Casey Anthony ordered back to Florida to avoid 'mockery of justice'
Judge says Casey Anthony, who was acquitted of murder charges, must return to Florida to serve probation for check fraud and should not be allowed 'to take advantage of a scrivener's error.'
Red Huber/Orlando Sentinel/MCT
Casey Anthony must return to Orlando within two weeks to begin serving a year of probation for a check-fraud conviction, even though the Probation Department had said she already completed the requirement, a Florida judge ruled on Friday.
Chief Judge Belvin Perry said Ms. Anthony’s earlier period of supervision by the Probation Department was not real probation since it was conducted while she was still in jail.
“To permit the defendant … to avoid serving probation now, would take a lawfully imposed sentence and make it a mockery of justice,” Perry wrote in his 13-page ruling.
“This would allow a defendant to take advantage of a scrivener’s error and be rewarded,” he said. “This is not the message the courts want to send to the public or defendants.”
The decision disrupts apparent attempts by Anthony to maintain a low profile since her acquittal last month on charges that she murdered her two-year-old daughter, Caylee.
The acquittal sparked outrage among many who have been following the case since Caylee’s disappearance three years ago and the discovery of the toddler’s skeletal remains in December 2008. Anthony has been the target of numerous threats, including death threats, and has been living in an undisclosed location.
Judge Perry gave Anthony until noon, Friday, August 26 to personally present herself to the Probation Department in downtown Orlando. Her one year of supervision begins the day she reports.
The judge also directed the Probation Department to keep her residential and other personal information confidential in recognition of the threats made against her.
Perry noted that a recent poll concluded that Anthony was the most hated person in the United States. “This court is very mindful that it is a high probability that there are many that would like to see physical harm visited upon the defendant,” Perry wrote.
Anthony faces standard terms of probation.

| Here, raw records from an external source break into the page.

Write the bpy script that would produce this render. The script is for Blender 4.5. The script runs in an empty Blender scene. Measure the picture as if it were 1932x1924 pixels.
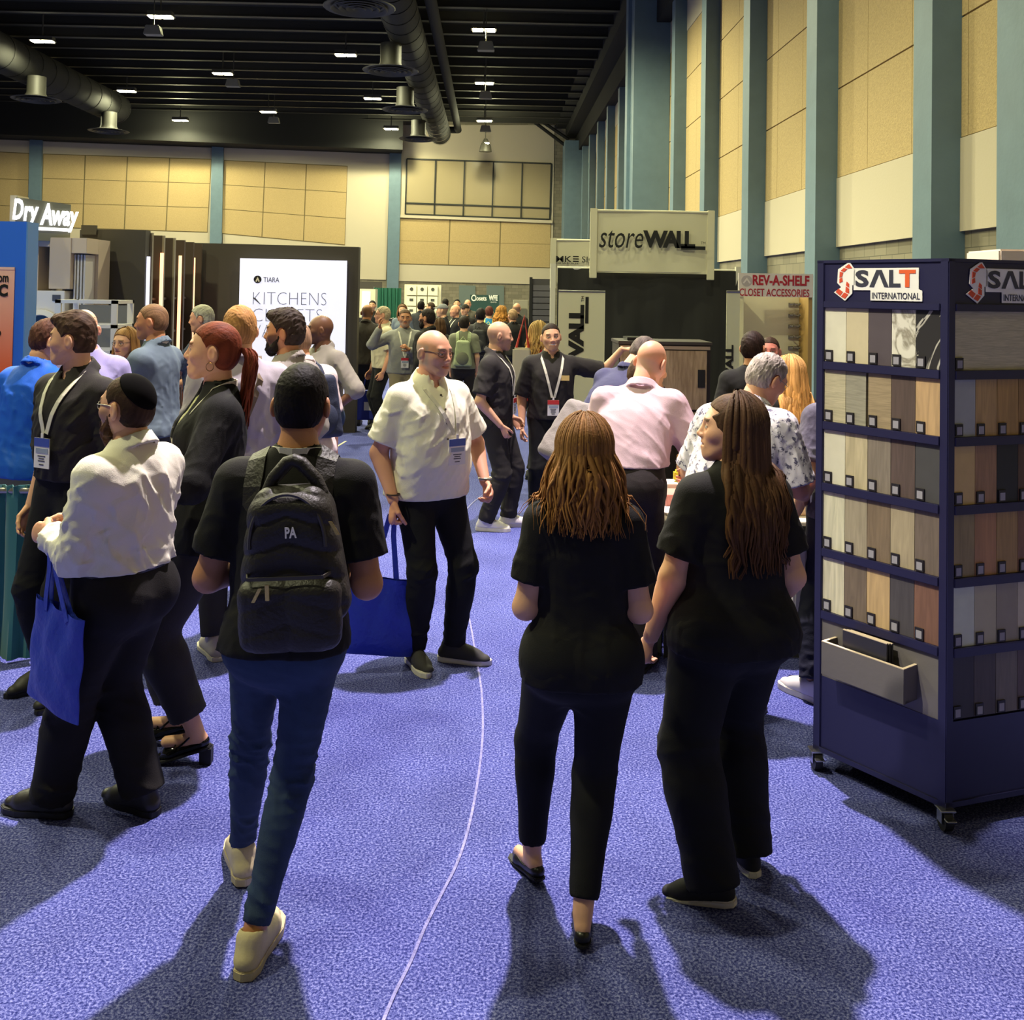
import bpy, bmesh, math, random
import numpy as np
from mathutils import Vector, Matrix, Quaternion
R = math.radians
scene = bpy.context.scene
COL = scene.collection

# ---------------------------------------------------------------- camera
F, PPX, PPY, EYE = 1860.0, 966.0, 502.0, 2.02
YAW, PITCH, ROLL = -math.atan(36 / 1860), 0.0253, 0.017
cam_rot = Matrix.Rotation(YAW, 3, 'Z') @ Matrix.Rotation(math.pi / 2 + PITCH, 3, 'X') @ Matrix.Rotation(ROLL, 3, 'Z')
cd = bpy.data.cameras.new('camera')
cam = bpy.data.objects.new('camera', cd)
COL.objects.link(cam)
cam.matrix_world = Matrix.Translation((0, 0, EYE)) @ cam_rot.to_4x4()
cd.sensor_fit = 'HORIZONTAL'
cd.sensor_width = 36.0
cd.lens = F * 36.0 / 1932.0
cd.shift_x = 0.0
cd.shift_y = (PPY - 962.0) / 1932.0
cd.clip_end = 300
scene.camera = cam
scene.view_settings.view_transform = 'Standard'
scene.view_settings.look = 'None'
scene.view_settings.exposure = -0.14
scene.view_settings.gamma = 1.0
scene.view_settings.use_curve_mapping = False
scene.cycles.use_denoising = True
scene.cycles.max_bounces = 6
scene.cycles.diffuse_bounces = 3
scene.cycles.glossy_bounces = 3
scene.cycles.transmission_bounces = 4
scene.cycles.caustics_reflective = False
scene.cycles.caustics_refractive = False
scene.cycles.sample_clamp_indirect = 4.0

def ray(px, py):
    v = Vector(((px - PPX) / F, -(py - PPY) / F, -1.0))
    return cam_rot @ v

def at(px, py, Y):
    d = ray(px, py)
    return Vector((0, 0, EYE)) + d * (Y / d.y)

def onz(px, py, z):
    d = ray(px, py)
    return Vector((0, 0, EYE)) + d * ((z - EYE) / d.z)

def G(px, py):
    return onz(px, py, 0.0)

def zat(px, py, Y):
    return at(px, py, Y).z

# ---------------------------------------------------------------- world and light
world = bpy.data.worlds.new('hall_ambient')
scene.world = world
world.use_nodes = True
world.node_tree.nodes['Background'].inputs[0].default_value = (1.0, 0.9, 0.68, 1)
world.node_tree.nodes['Background'].inputs[1].default_value = 0.07

def light(name, kind, loc, power, color=(1, 1, 1), target=None, size=0.3, angle=None, blend=0.5):
    ld = bpy.data.lights.new(name, kind)
    ld.energy = power
    ld.color = color
    if kind == 'AREA':
        ld.size = size
    else:
        ld.shadow_soft_size = size
    if kind == 'SPOT':
        ld.spot_size = angle
        ld.spot_blend = blend
    o = bpy.data.objects.new(name, ld)
    COL.objects.link(o)
    o.location = loc
    if target is not None:
        d = Vector(target) - Vector(loc)
        o.rotation_euler = d.to_track_quat('-Z', 'Y').to_euler()
    return o

WARM = (1.0, 0.98, 0.58)
LAMP_Z = 11.2
# the hall lamp above the aisle in front of the camera, out of the frame
light('aisle_lamp_light', 'SPOT', (0.55, 7.3, 10.6), 11000, (1.0, 0.87, 0.94), (0.1, 3.9, 0), 0.14, R(62), 0.55)
# the second hall lamp behind it, over the far aisle
light('far_aisle_lamp_light', 'SPOT', (-0.3, 16.8, 11.0), 4200, (1.0, 0.98, 0.66), (-0.3, 14.0, 0), 0.2, R(95), 0.7)
for (bx, by, pw) in ((-11.4, 6.5, 2200), (-5.8, 11.7, 2400), (-11.4, 15.5, 3000), (-5.8, 20.7, 4000), (-0.3, 25.8, 4500), (-16.9, 19, 4500), (-5.8, 29.7, 4500),
                     (-11.4, 24.5, 4500), (-16.9, 28, 4500), (2.2, 9.0, 1000), (-5.8, 2.7, 3200), (-0.3, -1.2, 300)):
    light('hall_lamp_light', 'SPOT', (bx, by, 10.8), pw * .85, WARM, (bx, by, 0), 0.2, R(165), 0.5)

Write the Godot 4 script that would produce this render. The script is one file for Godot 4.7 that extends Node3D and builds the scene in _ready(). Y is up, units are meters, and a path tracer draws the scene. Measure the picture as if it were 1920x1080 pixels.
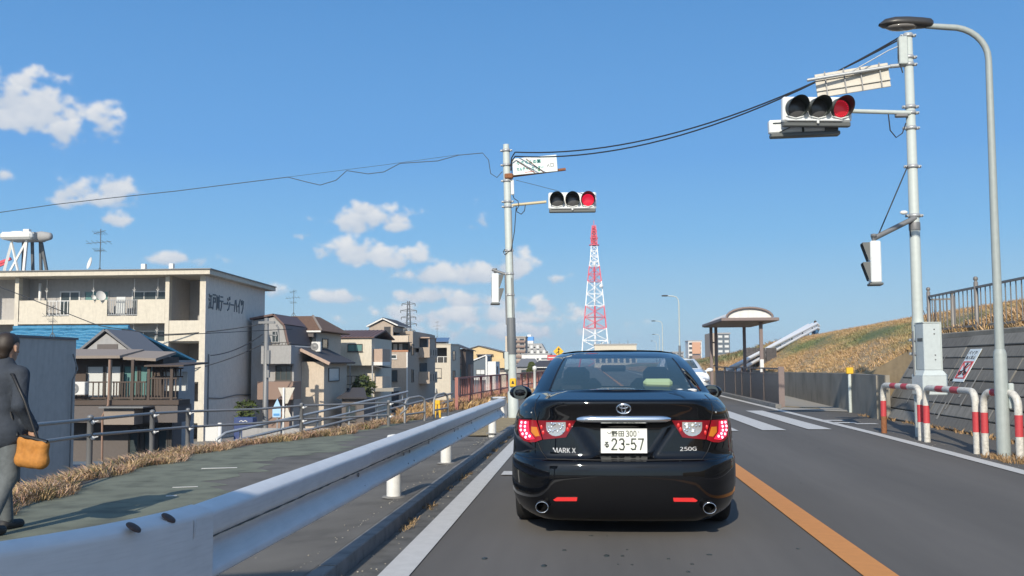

She must maintain a job and report to her probation officer at least once a month. In addition, she is barred from excessive use of alcohol. Her home may be searched upon request. Any illegal activity would violate her probation and could land her back in jail.
The probation issue arose as an apparent afterthought two weeks ago when the judge who presided over an earlier check-fraud case discovered that Anthony was not serving a one-year term of probation.
The judge, Stan Strickland, had sentenced Anthony to 412 days in jail with credit for time served plus a year of probation upon her release. But Strickland’s signed order did not include the requirement that probation be served “once released.”
Instead of waiting until her release from jail, the Probation Department decided to begin its supervision of Anthony in February 2010 while she was still in jail in pre-trial detention pending her approaching murder trial.
At the conclusion of the year-long supervision, probation officials sent a letter to Anthony notifying her that “you completed your term of supervision on 1/24/2011… and are no longer under the supervision of the Department of Corrections.”
Two weeks ago, upon discovering Anthony was not serving her probation, Judge Strickland issued a corrected sentence, making clear that he intended for her to serve probation after being released from jail.
The action was unusual because Anthony had already been released from jail.
Anthony’s defense lawyers filed a motion to overturn Strickland’s amended sentence, arguing that their client had already served her term of supervisory probation. Another term of probation would violate the Constitution as double punishment for the same crime, they said. They also charged that Strickland’s actions were motivated by bias against Anthony.
Judge Perry did not address the bias accusation in his ruling. Instead, he characterized the central issue as a “clerical error” which, he said, Strickland had the authority to correct.
“This case does not involve additional punishment proscribed by the double jeopardy clause nor does it involve a punitive effect by requiring the defendant to serve probation twice,” Perry wrote. “The defendant was in jail and unable to meet the goals and requirements of the probationary sentence. The defendant could not comply with the standard thirteen conditions of probation while incarcerated.”
Perry said fault for the earlier term of probation lay with Anthony and her defense lawyer, Jose Baez. “It is very clear that the defendant and her attorney knew she was to start her probation upon release from the Orange County Jail. Despite this fact, they took advantage of a scrivener’s error which started the probation while she was being held in the jail pending trial,” he wrote.
“The defense should not be able to claim that they are now harmed by having the defendant serve probation at this time,” Perry said.